Keith Sansum1- Location: london
- Registered: 25 Aug 2010
- Posts: 23,857
we are where we are time to get on with now,,,,
ALL POSTS ARE MY OWN PERSONAL VIEWS
Captain Haddock- Location: Marlinspike Hall
- Registered: 8 Oct 2012
- Posts: 7,925
A possible solution for the Irish 'border'?
You described vividly the hurdles that the traffic of people and goods would face if a hard border were to be established between the Irish Republic and Northern Ireland as a consequence of the United Kingdom leaving the European Union (“The border that isn’t—yet”, July 15th). Yet this does not need to be so.
Article 24 of the General Agreement on Tariffs and Trade, which lays down the rules to be respected by member countries when they establish customs unions or free-trade areas in order that other countries are not discriminated against, contains a little-used provision on “frontier traffic”. It allows members of the World Trade Organisation to deviate from these constraints in respect of “advantages accorded to adjacent countries in order to facilitate frontier traffic”. There is no definition of frontier traffic, so an exemption from customs regulations and duties for the intra-Ireland movement of goods could be covered. This would be a good basis for avoiding a hard border, although checks would be necessary at the harbours in order to stop goods from the other part of the island being further exported to the rest of the UK or the EU respectively.
One can look to a broader precedent. Goods originating from northern Cyprus can enter and freely circulate in the entire EU as Cypriot goods.

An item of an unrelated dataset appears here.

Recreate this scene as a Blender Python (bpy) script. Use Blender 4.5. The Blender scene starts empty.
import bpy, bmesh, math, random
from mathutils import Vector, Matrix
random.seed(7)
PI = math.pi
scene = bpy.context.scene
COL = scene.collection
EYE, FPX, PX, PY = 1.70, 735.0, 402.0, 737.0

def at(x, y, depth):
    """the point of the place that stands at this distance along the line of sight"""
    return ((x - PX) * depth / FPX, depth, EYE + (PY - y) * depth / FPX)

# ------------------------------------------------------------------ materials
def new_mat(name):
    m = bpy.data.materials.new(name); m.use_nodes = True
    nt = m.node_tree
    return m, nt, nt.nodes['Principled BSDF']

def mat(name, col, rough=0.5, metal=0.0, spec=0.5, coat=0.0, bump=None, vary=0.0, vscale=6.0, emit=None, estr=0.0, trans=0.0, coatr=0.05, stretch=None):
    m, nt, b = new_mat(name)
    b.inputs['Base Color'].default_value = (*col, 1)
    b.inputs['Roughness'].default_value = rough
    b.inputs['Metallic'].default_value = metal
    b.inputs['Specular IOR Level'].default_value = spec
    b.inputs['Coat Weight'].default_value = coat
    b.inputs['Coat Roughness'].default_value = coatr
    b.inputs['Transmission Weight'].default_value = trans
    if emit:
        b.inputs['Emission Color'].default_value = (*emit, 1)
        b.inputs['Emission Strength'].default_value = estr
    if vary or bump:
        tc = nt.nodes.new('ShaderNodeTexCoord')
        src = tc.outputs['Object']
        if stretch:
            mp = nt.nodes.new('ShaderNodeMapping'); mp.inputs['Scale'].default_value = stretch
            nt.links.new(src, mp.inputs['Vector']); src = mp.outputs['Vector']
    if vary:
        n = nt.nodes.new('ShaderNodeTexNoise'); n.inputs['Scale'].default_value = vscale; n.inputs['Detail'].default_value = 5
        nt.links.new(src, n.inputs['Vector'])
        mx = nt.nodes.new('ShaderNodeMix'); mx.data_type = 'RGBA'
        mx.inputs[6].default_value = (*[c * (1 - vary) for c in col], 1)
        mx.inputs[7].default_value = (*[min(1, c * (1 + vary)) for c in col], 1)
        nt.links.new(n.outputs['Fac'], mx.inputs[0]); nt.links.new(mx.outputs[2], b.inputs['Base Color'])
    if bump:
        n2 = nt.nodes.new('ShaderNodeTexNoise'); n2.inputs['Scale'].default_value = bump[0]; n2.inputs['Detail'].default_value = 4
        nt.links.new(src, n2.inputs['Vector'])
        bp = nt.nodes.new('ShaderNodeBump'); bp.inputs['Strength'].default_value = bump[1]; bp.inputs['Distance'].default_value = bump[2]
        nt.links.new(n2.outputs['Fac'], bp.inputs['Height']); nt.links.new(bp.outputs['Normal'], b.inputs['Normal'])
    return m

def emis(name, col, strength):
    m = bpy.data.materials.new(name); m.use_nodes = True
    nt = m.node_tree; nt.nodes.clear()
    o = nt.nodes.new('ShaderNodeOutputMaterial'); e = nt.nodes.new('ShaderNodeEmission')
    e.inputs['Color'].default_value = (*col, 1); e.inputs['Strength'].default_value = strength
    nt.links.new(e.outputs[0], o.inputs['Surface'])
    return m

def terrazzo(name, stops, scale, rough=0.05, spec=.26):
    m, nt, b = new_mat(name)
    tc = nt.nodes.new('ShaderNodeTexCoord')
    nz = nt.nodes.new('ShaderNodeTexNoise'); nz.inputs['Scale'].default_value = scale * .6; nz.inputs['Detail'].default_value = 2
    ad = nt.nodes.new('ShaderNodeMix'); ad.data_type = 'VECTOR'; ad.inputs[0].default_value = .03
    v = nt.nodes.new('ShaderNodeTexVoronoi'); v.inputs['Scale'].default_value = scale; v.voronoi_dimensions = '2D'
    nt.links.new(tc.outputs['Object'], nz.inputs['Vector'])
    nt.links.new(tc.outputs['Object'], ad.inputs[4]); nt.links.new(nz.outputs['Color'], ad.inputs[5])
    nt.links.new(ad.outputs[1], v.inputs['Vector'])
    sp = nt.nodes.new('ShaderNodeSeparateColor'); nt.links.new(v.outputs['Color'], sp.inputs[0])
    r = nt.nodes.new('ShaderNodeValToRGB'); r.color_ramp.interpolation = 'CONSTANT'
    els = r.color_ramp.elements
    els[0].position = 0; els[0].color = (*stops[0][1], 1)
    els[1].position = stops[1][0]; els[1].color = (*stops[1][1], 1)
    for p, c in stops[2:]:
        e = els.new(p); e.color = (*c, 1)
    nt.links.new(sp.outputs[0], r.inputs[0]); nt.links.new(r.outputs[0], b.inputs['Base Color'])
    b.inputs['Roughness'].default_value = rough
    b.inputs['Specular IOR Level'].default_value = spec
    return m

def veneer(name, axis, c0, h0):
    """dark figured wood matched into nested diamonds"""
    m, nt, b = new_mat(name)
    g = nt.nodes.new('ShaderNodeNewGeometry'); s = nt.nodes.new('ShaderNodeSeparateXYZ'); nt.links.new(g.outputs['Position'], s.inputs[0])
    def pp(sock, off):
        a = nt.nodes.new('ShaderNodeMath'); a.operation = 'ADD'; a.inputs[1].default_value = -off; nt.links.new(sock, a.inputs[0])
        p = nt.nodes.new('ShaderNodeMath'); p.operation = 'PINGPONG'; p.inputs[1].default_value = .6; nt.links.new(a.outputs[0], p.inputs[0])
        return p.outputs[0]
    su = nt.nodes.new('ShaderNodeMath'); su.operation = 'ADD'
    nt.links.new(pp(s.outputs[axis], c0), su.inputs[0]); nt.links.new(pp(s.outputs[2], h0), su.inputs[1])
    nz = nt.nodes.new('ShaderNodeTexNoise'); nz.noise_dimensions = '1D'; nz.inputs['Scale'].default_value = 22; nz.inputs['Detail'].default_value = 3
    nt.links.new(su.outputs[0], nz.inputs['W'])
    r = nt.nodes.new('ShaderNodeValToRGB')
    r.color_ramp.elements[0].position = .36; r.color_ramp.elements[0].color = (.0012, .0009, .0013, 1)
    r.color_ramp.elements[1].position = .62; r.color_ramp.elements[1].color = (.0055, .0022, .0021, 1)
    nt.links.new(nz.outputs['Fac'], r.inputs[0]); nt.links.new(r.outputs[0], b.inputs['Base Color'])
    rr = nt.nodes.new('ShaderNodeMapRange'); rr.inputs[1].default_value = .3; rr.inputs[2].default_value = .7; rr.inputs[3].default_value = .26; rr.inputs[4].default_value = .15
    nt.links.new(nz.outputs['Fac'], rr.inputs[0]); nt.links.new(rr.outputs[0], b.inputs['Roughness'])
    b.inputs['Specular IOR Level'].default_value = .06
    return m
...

PROFESSOR GIORGIO SACERDOTI
Former member of the appellate body of the WTO
"Shall we go, you and I, while we can? Through the transitive nightfall of diamonds"
howard mcsweeney1- Location: Dover
- Registered: 12 Mar 2008
- Posts: 62,352
Interesting viewpoint Bob and I fully respect the source who in his day job sells ice creams near me from a van that moves slowly and plays "Greensleeves".